On their way back to Rockland County that night, Biggs said, Benderoth threw the spent shell casings and remaining bullets from the black revolver out the window on the New York State Thruway. He wasn't sure if he threw the gun out as well.

Biggs' guilty plea, cooperation

Biggs has pleaded guilty to murder, kidnapping and drug conspiracy charges and agreed to cooperate with federal prosecutors in hopes of some leniency from a mandatory sentence of life in prison. That's the only incentive he needs, he suggested, to testify truthfully. "I'd like to hold my grandchildren," he said.

But he acknowledged on cross examination by defense lawyer Bruce Barket that his truthfulness and cooperation are for the lawyers relying on him, the prosecutors, to determine.

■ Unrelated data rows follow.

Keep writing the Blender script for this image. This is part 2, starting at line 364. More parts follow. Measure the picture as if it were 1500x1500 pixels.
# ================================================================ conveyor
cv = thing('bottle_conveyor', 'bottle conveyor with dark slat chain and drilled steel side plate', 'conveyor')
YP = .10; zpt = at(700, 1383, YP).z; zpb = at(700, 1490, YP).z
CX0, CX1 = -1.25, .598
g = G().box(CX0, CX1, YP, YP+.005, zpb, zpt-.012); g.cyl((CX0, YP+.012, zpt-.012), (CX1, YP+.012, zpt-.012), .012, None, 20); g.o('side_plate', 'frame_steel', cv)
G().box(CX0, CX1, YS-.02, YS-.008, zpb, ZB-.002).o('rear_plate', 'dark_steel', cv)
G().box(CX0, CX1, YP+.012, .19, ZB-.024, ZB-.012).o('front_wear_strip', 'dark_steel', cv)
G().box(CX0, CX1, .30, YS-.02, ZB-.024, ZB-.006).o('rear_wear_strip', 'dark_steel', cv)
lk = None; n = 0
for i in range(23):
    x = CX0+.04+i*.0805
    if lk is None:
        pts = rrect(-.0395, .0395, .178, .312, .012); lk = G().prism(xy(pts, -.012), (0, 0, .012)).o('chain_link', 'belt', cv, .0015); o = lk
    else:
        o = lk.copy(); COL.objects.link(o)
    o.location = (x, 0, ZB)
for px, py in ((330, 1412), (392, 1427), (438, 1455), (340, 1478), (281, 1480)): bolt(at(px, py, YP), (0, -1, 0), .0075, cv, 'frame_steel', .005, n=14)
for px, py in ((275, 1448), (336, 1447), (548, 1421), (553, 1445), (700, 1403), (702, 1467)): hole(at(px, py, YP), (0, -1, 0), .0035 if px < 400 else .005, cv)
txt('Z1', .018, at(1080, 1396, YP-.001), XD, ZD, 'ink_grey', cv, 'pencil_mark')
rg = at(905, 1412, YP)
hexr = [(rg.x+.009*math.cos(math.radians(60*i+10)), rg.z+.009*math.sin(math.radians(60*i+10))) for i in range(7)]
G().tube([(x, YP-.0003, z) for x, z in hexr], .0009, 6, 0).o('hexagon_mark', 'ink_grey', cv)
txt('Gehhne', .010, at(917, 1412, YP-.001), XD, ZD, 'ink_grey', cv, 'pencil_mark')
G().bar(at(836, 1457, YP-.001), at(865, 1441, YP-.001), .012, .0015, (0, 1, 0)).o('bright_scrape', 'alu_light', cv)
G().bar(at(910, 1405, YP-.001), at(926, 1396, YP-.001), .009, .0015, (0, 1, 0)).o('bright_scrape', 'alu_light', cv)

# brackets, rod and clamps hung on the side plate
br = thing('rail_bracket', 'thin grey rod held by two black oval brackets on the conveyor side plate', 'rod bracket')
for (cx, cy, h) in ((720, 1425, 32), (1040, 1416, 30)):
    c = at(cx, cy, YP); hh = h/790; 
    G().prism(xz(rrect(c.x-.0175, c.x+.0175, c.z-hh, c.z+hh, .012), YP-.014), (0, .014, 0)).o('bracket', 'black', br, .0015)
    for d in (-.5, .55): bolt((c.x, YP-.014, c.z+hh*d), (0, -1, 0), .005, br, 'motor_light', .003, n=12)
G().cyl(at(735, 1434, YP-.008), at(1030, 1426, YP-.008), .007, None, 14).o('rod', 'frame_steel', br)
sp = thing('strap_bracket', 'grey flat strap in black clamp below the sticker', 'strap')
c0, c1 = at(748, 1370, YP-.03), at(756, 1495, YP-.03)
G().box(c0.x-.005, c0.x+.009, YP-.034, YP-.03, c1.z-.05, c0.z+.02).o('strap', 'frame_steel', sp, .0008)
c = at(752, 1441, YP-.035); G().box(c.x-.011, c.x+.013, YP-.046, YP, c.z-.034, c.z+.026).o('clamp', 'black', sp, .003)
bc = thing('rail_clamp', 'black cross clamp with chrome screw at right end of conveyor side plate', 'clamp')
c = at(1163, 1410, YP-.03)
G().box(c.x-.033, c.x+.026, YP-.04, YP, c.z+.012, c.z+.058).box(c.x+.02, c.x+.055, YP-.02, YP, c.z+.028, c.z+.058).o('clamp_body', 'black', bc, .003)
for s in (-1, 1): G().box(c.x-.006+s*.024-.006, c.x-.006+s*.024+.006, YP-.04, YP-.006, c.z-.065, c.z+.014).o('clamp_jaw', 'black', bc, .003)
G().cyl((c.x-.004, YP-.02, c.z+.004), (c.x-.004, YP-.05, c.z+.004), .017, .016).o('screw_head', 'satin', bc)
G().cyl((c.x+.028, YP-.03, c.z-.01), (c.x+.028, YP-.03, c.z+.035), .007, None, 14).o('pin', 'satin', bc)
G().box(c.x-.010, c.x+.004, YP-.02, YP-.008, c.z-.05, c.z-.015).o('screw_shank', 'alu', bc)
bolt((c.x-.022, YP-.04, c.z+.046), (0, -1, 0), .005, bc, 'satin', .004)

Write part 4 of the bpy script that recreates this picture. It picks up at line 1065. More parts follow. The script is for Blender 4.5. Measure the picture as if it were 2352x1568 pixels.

The defense maintains that Tartaglione was framed for the murders, that the drug conspiracy had involved Luna, Cruz, Sullivan, Biggs and Benderoth and not Tartaglione. Barket cited the fact that Tartaglione never had a burner phone like Biggs and Sullivan and that it was Sullivan, not Tartaglione, who had the access to the money and the cocaine in Florida.

Barket questioned Biggs about the contacts in his burner phone that showed Jay (Sullivan) and Marcos (Cruz) with dollar signs next to their names.

And he suggested that it was actually Biggs who had strangled Martin Luna. He cited an incident for which Biggs was arrested in 2015 for squeezing a man's neck until he lost consciousness after his daughter had claimed the man assaulted her. And he got Biggs to concede that five to 10 times he had acted similarly to try to get people to pay their debts.

The defense maintains details had been fed to the cooperators to fit their narrative of the case. Biggs conceded to Barket that a New York state police investigator had told him that he thought Tartaglione had snapped and something bad happened and that Luna had been killed by Tartaglione.

On redirect, Comey asked Biggs if law enforcement had ever told Biggs to frame Tartaglione. They had not, he said.

"If you tell a single lie, what happens?" she asked.

"I go to jail for the rest of my life."